Credit availability in Japan's property market has essentially dried up, and the squeeze is particularly severe for the JPY9.8 trillion highly leveraged private placement real estate funds, which had been the most dependent on non-recourse and other financing for foreign banks. These funds are now having trouble rolling over loans and are facing severe cash squeezes, which is leading to an increase in bankruptcies-real estate comapnies Reicof and Zephyr as well as construction company Tada Corp. being recent examples. Those still standing have seen their stock prices plumment. Shares of developers including Urban Corp have been in a free-fall. Urban has lost 96% since its peak in December 2005. Condo developer Haseko has fallen 77% from its 2007 high.
Japan’s bankruptcies climbed to the highest level in five years in July, foreshadowing what one research group predicts could be the worst year since Japan’s banking crisis as more property companies go bust.
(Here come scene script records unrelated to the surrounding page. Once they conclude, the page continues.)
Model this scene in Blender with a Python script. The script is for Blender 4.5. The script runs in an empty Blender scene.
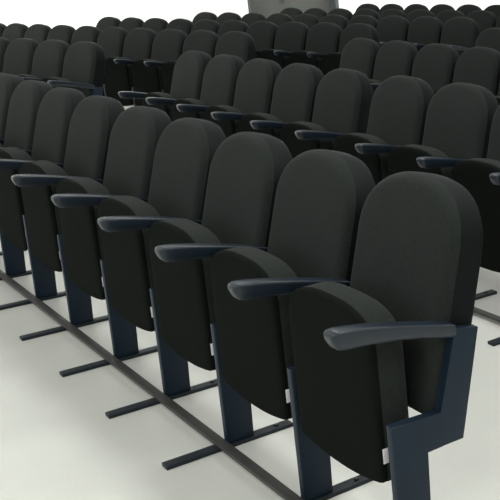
import bpy, bmesh, math, random
from mathutils import Vector, Matrix
random.seed(4)
R = math.radians
SC = bpy.context.scene
COL = SC.collection

# ------------------------------------------------------------------ camera
CAM_LOC = Vector((2.1786, -1.0927, 1.5217))
YAW, PITCH, ROLL = R(43.0713), R(-10.9735), R(-1.2392)
F_PX, PPX, PPY = 1011.66, 726.47, 153.97
fw = Vector((-math.sin(YAW) * math.cos(PITCH), math.cos(YAW) * math.cos(PITCH), math.sin(PITCH)))
rt = fw.cross(Vector((0, 0, 1))).normalized()
up = rt.cross(fw)
r2 = math.cos(ROLL) * rt + math.sin(ROLL) * up
u2 = -math.sin(ROLL) * rt + math.cos(ROLL) * up
cam_data = bpy.data.cameras.new('camera')
cam = bpy.data.objects.new('camera', cam_data)
COL.objects.link(cam)
m = Matrix((r2, u2, -fw)).transposed().to_4x4()
m.translation = CAM_LOC
cam.matrix_world = m
cam_data.sensor_width = 36
cam_data.lens = F_PX / 500 * 36
cam_data.shift_x = -(PPX - 250) / 500
cam_data.shift_y = (PPY - 250) / 500
cam_data.clip_end = 200
SC.camera = cam

# ------------------------------------------------------------------ light
SC.view_settings.view_transform = 'Standard'
SC.view_settings.look = 'None'
SC.view_settings.gamma = 1
SC.view_settings.use_curve_mapping = False
SC.view_settings.exposure = 0.0
world = bpy.data.worlds.new('world')
SC.world = world
world.use_nodes = True
world.node_tree.nodes['Background'].inputs['Color'].default_value = (0.98, 1.0, 0.96, 1)
world.node_tree.nodes['Background'].inputs['Strength'].default_value = 0.68

def area(name, loc, rot, sx, sy, power, color=(0.99, 1.0, 0.965)):
    d = bpy.data.lights.new(name, 'AREA')
    d.shape = 'RECTANGLE'; d.size = sx; d.size_y = sy; d.energy = power; d.color = color
    o = bpy.data.objects.new(name, d); COL.objects.link(o)
    o.location = loc; o.rotation_euler = rot
    return o
LAMP_W = 36
# rows of fluorescent ceiling fittings
for gx, kx in ((-11.0, 0.55), (-7.5, 0.6), (-4.0, 0.5), (-0.5, 1.1), (3.0, 1.4), (6.5, 1.1)):
    for gy, ky in ((-5.5, 0.35), (-2.2, 0.85), (1.3, 1.0), (4.8, 0.6), (8.3, 0.5)):
        area('ceiling_light', (gx, gy, 3.6), (0, 0, 0), 1.5, 0.6, LAMP_W*kx*ky).data.spread = R(135)
# unseen fill lights, added to brighten the far white wall
for gy in (-1, 3, 7, 11):
    w = area('wall_fill', (-13.1, gy, 3.5), (0, R(27), 0), 0.3, 3.2, 64)
    w.data.spread = R(68)
# broad light added out of view at the front, for armrest nose highlights
area('front_fill', (-3.5, -7.5, 1.9), (R(80), 0, 0), 9, 1.8, 70, (0.95, 0.98, 1.0))

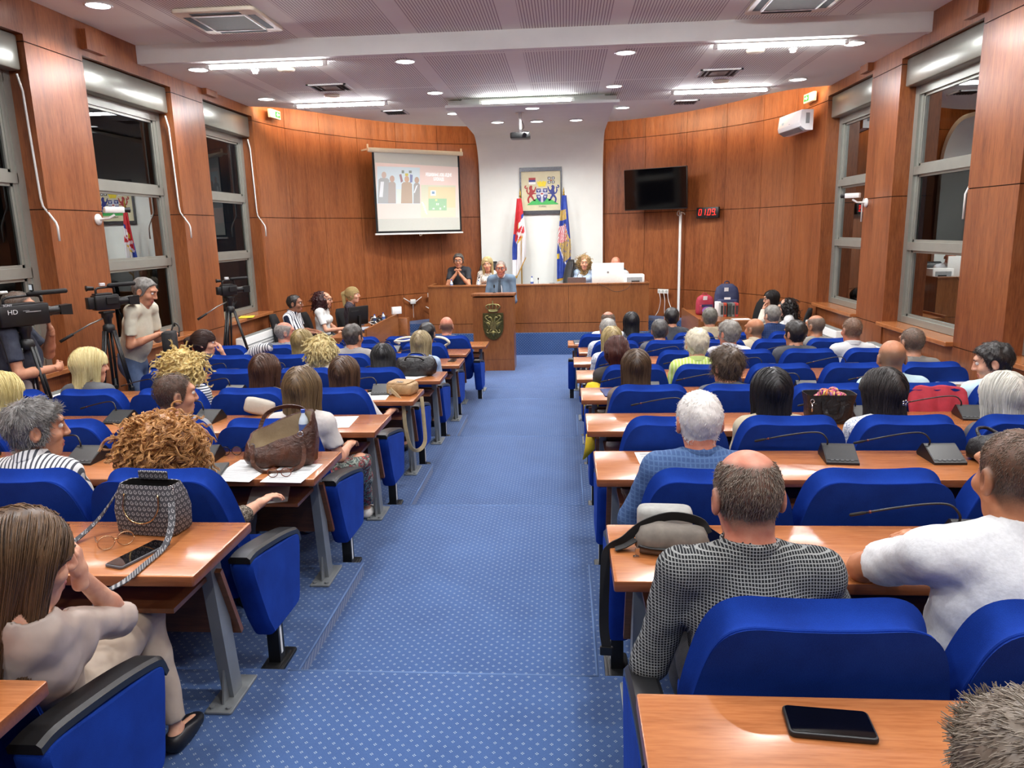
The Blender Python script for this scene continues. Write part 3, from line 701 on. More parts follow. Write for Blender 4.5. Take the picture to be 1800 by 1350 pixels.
# things on the dais
def bottle(loc, label, h=.22, r=.032, liquid='bfd3e6', capc='2f4fae'):
    t = thing('water_bottle', label, 'bottle', loc); gl = plain('bottle plastic', 'c9d9e6', .08, 0, .6, .02)
    m = MB(); m.smooth = True; m.lathe([(r*.9, 0), (r, .01), (r, h*.35), (r*.93, h*.4), (r, h*.45), (r, h*.66), (r*.75, h*.78), (r*.36, h*.88), (r*.36, h*.93)], n=14); m.build('body', gl, t, True)
    m = MB(); m.smooth = True; m.lathe([(r*1.01, h*.45), (r*1.012, h*.64)], n=14, cap=False); m.build('label', plain('bottle label', '4b66a8', .5), t, True)
    m = MB(); m.lathe([(r*.42, h*.92), (r*.42, h), (.001, h)], n=12); m.build('cap', plain('blue bottle cap', capc, .4), t); return t
bottle((-1.72, 15.05, 1.23), 'water bottle on the dais by the man in the navy polo', .27); bottle((-1.17, 15.05, 1.23), 'water bottle on the dais in front of the blonde woman', .25); bottle((-.09, 15.1, 1.23), 'water bottle on the dais by the empty executive chair', .30)
t = thing('dais_microphone', 'small black gooseneck microphone on the dais beside the water bottle', 'microphone', (.04, 15.05, 1.23)); m = MB(); m.lathe([(.03, 0), (.03, .02), (.005, .022)], n=12); m.build('base', BLACKP, t)
m = MB(); m.smooth = True; m.tube([(0, 0, .02), (0, -.02, .2), (0, -.03, .24)], .004, 6); m.build('gooseneck', BLACKP, t); m = MB(); m.smooth = True; m.tube([(0, -.03, .235), (0, -.032, .27)], .012, 8); m.build('capsule', BLACKM, t)
t = thing('laptop', 'open grey laptop on the dais before the curly blonde woman', 'laptop', (.81, 15.2, 1.23)); m = MB(); m.rbox((0, .12, .01), (.36, .25, .018), .01); m.build('keyboard_base', plain('laptop grey', '6b5f5e', .4), t)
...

Nationwide corporate bankruptcies rose to 1,372 cases in July, the highest since July 2003, according to Tokyo Shoko Research . Real estate and construction companies are leading the recent wave of failures, and that trend is could accelerate. In the first half of 2008, six listed companies filed for debt protection, while another five have joined that list since the start of July. The number could approach the record 29 set in 2002 when the nation’s banks were forced to clean up their balance sheets amid spiraling levels of bad loans, Shoko predicts.
Japan's fledgling CMBS (commercial mortgage-backed securities market), which saw issuances of JPY1.0 trillion in Q4 2007, has shrunk to 1/10th this level. Investment banks, who accounted for about 90% of these securities, have curtailed loans to the real estate sector.
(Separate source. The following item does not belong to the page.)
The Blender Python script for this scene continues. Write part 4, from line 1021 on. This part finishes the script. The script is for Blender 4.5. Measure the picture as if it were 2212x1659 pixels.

While some point out that Japan does not have the problems currently afflicting the US, i.e., an imploding housing market, condominium prices in the Tokyo area are down 7% this year, Meanwhile the contract rate for Tokyo apartments has exceeded 70% in only month so far this year, according to the Real Estate Economic Research Institute. The rate must be over 70% for developers to turn a profit.
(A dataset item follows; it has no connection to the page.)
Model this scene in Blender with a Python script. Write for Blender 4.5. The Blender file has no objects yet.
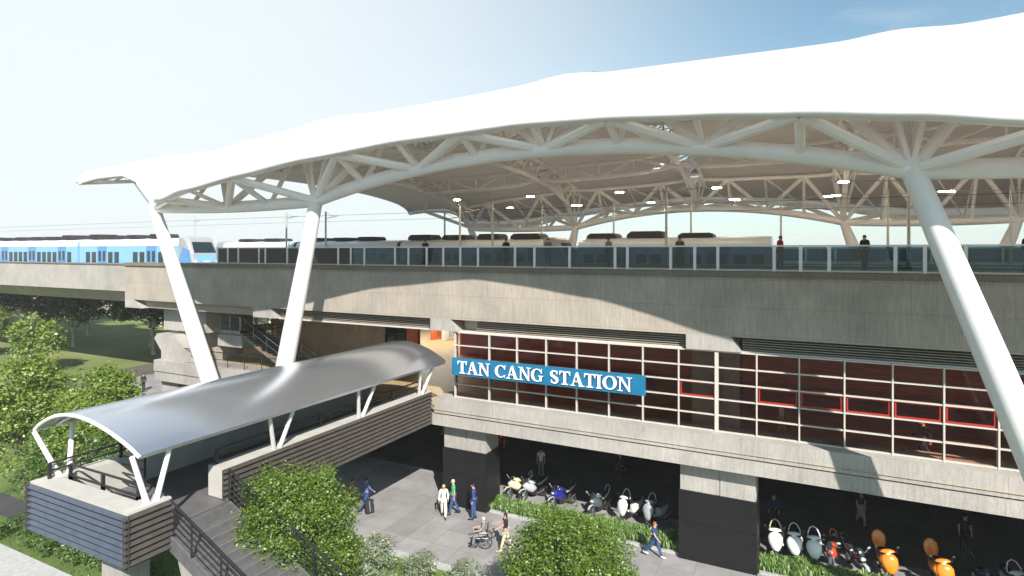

The other issue unique to Japan is real estate and links to organized crime. When central Tokyo property prices began bottoming in 2003, some developers resorted strong-arm tactics to gain possession of booming properties. Yakuza groups and their cronies are again scouting the capital's real estate market for lucrative opportunities to make fast money through shady business deals. For example, the president of Koyo Jitsugyo (believed to be affiliated with the Yamaguchi-gumi Yakuza group) was arrested along with 11 others were negotiating with a buildings tenants over eviction terms. In Japan, only lawyers are legally able to conduct such negotiations.